Des partisans du candidat d’opposition à la présidentielle vénézuélienne, Edmundo Gonzalez Urrutia, dans l’Etat de Mérida, le 26 juin 2024. Sur l’affiche : « No nos queremos ir de Venezuela » (« Nous ne voulons pas quitter le Venezuela »). GABY ORAA / REUTERS
Comment vit et vote un pays qui, en dix ans, a perdu le quart de sa population ? Dimanche 28 juillet, 21 millions d’électeurs vénézuéliens sont appelés aux urnes pour réélire le président sortant, Nicolas Maduro, candidat à un troisième mandat, ou porter au pouvoir Edmundo Gonzalez, candidat unitaire des grands partis d’opposition.
Selon les observateurs, entre 4 millions et 5 millions d’entre eux ne pourront pas voter, parce qu’ils ont émigré. Seuls 69 000 Vénézuliens de l’étranger ont pu s’inscrire sur les listes électorales ouvertes dans les consulats. Les instituts de sondage s’interrogent sur le poids de cette « abstention forcée ». Ils soulignent l’importance des migrants dans la dynamique électorale, alors que se joue dans les urnes le sort de la révolution bolivarienne déclenchée il y a un quart de siècle par Hugo Chavez (1999-2013) et celui de ses héritiers, les chavistes.
Ruben Sulbara, 73 ans, vit seul à Caracas, sans son épouse, qui, partie il y a deux ans rejoindre leur fille, travaille comme femme de ménage aux Etats-Unis. Il croit ce que dit Nicolas Maduro et que répètent les médias : il est convaincu que les sanctions décrétées par Washington sont la cause exclusive de la débâcle économique du pays, de l’émigration, qui a déchiré les familles, et de sa tristesse. Mais il admet que, si elles avaient pu voter, sa femme et sa fille, elles, auraient choisi Edmundo Gonzalez.
« Nous réunirons les familles », promet l’opposante Maria Corina Machado partout où elle passe. La foule exulte. Dans la ville de Maturin, dans l’est du pays, un enfant tient une pancarte : « Ramène-moi mes parents ».

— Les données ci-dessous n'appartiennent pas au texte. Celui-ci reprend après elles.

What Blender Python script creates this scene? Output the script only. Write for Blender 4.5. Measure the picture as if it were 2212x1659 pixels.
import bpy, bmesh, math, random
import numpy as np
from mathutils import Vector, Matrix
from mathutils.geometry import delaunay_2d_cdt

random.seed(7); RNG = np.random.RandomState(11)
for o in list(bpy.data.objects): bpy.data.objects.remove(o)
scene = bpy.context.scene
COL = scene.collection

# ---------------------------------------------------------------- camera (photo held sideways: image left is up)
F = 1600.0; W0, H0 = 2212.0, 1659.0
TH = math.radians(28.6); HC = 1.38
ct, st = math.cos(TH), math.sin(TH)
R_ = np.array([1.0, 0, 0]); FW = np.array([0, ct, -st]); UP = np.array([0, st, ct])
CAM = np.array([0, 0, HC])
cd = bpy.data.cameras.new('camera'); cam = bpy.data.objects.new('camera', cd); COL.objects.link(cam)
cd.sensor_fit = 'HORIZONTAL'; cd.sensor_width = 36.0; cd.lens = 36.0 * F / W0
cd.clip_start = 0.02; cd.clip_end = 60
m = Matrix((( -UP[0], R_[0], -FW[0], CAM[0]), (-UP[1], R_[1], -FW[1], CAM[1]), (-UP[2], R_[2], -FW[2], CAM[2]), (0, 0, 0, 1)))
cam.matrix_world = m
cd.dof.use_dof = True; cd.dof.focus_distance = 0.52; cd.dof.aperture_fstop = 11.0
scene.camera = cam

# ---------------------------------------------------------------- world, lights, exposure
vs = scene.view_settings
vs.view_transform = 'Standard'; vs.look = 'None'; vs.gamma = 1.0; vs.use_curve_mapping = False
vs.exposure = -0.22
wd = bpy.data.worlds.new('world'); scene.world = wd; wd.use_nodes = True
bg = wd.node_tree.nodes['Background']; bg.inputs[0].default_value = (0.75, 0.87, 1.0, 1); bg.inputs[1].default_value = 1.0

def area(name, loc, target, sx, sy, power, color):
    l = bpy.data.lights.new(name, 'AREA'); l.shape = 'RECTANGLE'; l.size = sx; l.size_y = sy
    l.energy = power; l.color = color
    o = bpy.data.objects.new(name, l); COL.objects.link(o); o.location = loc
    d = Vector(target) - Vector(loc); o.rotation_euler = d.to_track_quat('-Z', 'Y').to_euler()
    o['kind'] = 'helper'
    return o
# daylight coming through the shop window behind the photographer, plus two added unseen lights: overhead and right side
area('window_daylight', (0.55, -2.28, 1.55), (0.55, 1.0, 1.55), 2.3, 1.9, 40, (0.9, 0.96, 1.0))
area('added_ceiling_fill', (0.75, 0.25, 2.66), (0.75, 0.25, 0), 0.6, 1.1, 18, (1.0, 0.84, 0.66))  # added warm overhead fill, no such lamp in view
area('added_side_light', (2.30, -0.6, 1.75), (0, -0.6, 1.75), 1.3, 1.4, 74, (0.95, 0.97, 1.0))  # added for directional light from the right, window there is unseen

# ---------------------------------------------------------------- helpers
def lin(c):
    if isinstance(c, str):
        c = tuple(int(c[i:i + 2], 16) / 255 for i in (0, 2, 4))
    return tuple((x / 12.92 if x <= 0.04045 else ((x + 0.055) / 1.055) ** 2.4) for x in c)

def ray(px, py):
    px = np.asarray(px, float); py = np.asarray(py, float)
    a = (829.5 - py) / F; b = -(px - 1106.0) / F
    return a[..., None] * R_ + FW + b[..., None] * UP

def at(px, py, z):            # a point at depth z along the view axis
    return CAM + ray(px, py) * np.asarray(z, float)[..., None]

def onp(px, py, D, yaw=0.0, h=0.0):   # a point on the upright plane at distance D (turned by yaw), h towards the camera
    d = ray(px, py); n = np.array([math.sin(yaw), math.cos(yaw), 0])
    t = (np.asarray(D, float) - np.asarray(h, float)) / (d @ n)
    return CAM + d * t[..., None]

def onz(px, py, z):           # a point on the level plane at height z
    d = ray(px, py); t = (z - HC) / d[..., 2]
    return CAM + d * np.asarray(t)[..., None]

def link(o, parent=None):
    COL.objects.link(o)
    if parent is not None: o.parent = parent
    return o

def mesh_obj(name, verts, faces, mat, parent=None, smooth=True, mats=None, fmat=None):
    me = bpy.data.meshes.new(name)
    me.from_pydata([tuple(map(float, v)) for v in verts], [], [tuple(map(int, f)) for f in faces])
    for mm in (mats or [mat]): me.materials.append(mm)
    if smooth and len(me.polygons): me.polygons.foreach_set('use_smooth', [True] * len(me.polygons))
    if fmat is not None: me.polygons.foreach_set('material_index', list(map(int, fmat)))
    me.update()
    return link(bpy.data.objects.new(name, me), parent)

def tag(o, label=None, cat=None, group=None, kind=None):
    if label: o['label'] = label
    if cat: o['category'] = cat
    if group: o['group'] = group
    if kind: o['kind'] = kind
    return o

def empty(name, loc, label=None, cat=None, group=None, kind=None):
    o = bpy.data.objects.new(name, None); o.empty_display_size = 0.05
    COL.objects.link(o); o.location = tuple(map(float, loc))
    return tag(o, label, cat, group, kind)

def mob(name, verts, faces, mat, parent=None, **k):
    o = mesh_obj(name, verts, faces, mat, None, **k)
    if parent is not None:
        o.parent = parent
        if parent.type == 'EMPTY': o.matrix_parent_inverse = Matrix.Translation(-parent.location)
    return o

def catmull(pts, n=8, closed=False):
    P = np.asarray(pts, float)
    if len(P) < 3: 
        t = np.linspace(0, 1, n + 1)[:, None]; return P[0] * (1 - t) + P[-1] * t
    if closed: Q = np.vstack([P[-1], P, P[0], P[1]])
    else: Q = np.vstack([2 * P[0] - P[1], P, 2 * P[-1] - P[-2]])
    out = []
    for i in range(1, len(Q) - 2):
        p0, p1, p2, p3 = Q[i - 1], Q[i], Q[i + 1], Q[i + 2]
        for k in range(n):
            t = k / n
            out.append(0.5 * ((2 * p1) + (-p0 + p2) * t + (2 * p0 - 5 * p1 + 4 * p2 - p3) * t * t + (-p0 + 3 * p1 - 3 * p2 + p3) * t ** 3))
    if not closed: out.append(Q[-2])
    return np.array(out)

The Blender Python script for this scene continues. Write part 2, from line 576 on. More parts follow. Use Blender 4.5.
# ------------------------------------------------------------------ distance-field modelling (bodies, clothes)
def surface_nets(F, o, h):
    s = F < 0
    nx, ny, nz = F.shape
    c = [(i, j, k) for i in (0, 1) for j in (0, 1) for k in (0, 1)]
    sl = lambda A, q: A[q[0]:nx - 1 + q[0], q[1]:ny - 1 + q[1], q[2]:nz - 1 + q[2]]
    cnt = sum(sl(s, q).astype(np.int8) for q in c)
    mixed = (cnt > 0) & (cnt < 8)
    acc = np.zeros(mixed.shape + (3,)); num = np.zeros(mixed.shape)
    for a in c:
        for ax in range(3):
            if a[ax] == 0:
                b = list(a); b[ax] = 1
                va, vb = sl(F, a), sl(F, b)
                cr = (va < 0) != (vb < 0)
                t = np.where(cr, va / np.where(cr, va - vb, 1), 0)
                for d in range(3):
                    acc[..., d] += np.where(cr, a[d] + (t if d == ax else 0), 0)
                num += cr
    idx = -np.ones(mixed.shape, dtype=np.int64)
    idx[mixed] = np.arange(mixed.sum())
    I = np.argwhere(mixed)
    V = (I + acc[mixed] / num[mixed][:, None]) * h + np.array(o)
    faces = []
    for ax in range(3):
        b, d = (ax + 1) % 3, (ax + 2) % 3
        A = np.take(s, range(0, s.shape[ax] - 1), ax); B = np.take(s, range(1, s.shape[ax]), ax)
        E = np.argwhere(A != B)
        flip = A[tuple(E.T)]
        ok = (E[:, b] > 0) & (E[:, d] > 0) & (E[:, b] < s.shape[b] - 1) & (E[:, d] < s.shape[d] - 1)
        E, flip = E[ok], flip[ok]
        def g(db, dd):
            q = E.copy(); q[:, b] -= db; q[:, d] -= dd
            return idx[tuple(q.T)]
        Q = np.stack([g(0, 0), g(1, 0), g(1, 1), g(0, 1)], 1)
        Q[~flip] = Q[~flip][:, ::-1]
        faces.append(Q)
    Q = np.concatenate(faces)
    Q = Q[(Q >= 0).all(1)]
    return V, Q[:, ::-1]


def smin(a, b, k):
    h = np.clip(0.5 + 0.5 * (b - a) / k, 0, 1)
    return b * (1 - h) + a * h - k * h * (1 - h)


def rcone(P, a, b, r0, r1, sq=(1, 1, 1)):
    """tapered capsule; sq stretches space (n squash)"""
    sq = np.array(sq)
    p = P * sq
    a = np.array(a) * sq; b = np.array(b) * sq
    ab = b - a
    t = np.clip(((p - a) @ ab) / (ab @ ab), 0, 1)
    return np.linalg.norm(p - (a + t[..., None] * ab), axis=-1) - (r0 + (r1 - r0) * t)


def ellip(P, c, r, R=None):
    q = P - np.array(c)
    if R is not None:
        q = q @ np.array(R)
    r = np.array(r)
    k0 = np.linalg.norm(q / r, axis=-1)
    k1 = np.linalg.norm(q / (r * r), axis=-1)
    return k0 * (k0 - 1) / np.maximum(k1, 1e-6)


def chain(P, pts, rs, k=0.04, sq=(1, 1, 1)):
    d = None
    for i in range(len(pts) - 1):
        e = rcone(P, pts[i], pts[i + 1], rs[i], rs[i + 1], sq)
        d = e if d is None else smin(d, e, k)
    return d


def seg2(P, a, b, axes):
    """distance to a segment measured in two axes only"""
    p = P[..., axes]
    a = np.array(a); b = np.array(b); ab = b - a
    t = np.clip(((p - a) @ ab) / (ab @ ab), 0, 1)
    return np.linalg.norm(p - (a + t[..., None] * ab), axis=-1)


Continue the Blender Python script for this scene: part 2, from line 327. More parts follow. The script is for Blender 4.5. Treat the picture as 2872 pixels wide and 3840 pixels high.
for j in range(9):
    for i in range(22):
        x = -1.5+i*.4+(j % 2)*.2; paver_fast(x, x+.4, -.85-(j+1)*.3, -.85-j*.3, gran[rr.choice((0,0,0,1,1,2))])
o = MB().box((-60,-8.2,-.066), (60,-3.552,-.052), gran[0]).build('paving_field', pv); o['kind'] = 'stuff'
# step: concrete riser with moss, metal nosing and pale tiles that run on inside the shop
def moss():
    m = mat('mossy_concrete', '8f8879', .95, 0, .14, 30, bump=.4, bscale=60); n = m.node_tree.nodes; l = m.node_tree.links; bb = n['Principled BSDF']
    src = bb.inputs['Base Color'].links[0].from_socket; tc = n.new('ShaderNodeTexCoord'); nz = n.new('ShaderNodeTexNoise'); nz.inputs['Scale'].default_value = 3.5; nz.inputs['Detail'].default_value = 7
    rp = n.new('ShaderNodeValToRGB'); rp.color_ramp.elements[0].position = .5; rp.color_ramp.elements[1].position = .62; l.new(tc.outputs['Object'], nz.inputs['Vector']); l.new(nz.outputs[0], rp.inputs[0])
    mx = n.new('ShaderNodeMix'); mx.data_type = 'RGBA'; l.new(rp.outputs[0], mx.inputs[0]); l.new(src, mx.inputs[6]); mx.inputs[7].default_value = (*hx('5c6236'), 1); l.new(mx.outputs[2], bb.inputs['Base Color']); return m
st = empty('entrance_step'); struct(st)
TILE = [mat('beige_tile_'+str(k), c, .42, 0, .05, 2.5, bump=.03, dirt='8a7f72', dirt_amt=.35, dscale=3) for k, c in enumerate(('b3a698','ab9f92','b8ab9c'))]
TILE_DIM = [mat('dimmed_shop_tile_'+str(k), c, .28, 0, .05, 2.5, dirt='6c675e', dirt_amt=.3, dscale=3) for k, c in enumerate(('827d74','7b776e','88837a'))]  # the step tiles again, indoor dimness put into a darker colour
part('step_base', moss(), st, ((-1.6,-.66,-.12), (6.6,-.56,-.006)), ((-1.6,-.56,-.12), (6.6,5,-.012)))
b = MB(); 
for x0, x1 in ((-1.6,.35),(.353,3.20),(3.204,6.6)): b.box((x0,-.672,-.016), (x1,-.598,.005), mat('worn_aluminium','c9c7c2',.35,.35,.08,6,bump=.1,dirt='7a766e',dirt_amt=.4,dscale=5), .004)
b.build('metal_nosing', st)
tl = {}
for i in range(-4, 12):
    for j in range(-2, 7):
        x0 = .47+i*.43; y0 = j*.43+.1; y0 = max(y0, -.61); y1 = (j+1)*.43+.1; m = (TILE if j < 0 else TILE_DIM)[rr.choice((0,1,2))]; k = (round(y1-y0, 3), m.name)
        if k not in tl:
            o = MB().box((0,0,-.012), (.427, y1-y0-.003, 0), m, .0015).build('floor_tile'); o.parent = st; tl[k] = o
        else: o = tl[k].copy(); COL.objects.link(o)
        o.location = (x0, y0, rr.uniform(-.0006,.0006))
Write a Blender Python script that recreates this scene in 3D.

Mme Machado, qui avait remporté les primaires de l’opposition, a été empêchée de se présenter elle-même à la présidentielle par la justice. Depuis plusieurs semaines, elle sillonne le pays pour faire élire Edmundo Gonzalez. Agé de 74 ans, celui-ci se déplace peu. « En faisant de la réunification familiale un thème central de sa campagne, Maria Corina Machado a tapé juste, note le militant des droits de l’homme Rafael Uzcategui. Dans un pays las des discours idéologiques, l’émotion est un moteur de mobilisation puissant. »
Absence de suivi statistique
« Toutes les familles vénézuéliennes, qu’elles soient riches, moins riches, pauvres, chavistes ou antichavistes, toutes sont touchées par l’émigration », relève le chercheur Ronal Rodriguez, de l’université du Rosaire, à Bogota, en Colombie.
Selon les organismes internationaux, qui incluent dans leurs statistiques les mineurs, ce sont au total plus de 7,7 millions de Vénézuéliens qui ont pris le chemin de l’exil. Un chiffre record pour un pays qui n’est pas en guerre, et d’ailleurs « probablement » sous-estimé, précise la Plate-forme régionale de coordination interorganisations pour les réfugiés et les migrants du Venezuela, qui le publie. Il situe le pays à la troisième place mondiale en matière d’émigration, derrière la Syrie et le Soudan.